◆ Data segment:

[START]

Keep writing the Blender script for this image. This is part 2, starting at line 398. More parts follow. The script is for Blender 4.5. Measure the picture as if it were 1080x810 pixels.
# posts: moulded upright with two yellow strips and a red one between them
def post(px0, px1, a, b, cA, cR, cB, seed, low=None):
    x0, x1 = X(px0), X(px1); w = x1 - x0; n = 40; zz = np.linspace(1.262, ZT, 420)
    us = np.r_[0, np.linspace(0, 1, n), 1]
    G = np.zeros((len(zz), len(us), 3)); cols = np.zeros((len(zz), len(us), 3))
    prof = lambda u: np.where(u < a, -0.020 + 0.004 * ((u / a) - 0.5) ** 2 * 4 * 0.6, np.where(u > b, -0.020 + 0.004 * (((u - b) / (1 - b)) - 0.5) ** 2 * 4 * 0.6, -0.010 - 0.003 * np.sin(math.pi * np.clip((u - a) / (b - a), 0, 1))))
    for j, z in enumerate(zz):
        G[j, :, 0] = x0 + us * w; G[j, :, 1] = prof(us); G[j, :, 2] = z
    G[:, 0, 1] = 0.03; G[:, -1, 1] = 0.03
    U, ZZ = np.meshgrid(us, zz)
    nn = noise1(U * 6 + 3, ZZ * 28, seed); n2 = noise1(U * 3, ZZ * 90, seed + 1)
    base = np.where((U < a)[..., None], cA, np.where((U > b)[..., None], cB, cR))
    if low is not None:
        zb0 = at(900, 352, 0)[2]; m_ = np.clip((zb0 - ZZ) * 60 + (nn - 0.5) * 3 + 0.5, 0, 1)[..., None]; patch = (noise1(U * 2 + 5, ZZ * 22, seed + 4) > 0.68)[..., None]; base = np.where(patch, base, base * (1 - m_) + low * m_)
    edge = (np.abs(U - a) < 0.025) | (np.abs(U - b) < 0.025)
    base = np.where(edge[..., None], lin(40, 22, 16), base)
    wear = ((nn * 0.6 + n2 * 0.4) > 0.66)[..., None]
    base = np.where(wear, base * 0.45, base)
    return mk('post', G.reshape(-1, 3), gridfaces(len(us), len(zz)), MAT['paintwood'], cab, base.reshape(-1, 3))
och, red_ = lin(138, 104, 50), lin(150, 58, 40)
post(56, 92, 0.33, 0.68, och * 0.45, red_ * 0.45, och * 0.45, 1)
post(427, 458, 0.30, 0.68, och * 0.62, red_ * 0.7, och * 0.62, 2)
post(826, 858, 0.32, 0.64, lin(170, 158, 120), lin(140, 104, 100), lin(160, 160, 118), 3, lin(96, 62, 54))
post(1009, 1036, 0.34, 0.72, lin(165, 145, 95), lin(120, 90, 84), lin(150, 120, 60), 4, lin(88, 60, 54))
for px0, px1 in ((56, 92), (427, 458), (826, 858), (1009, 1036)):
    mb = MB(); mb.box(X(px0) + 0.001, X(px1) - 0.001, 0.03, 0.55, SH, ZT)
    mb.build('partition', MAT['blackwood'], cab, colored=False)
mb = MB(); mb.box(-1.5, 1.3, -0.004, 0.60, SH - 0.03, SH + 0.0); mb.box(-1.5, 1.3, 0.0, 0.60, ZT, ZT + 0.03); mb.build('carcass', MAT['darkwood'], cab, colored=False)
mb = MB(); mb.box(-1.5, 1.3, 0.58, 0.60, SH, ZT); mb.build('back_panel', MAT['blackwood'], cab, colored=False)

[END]

◆ Task description: Out of the material above, gather each line where "clip" appears.

◆ Solution to the exercise:
    prof = lambda u: np.where(u < a, -0.020 + 0.004 * ((u / a) - 0.5) ** 2 * 4 * 0.6, np.where(u > b, -0.020 + 0.004 * (((u - b) / (1 - b)) - 0.5) ** 2 * 4 * 0.6, -0.010 - 0.003 * np.sin(math.pi * np.clip((u - a) / (b - a), 0, 1))))
        zb0 = at(900, 352, 0)[2]; m_ = np.clip((zb0 - ZZ) * 60 + (nn - 0.5) * 3 + 0.5, 0, 1)[..., None]; patch = (noise1(U * 2 + 5, ZZ * 22, seed + 4) > 0.68)[..., None]; base = np.where(patch, base, base * (1 - m_) + low * m_)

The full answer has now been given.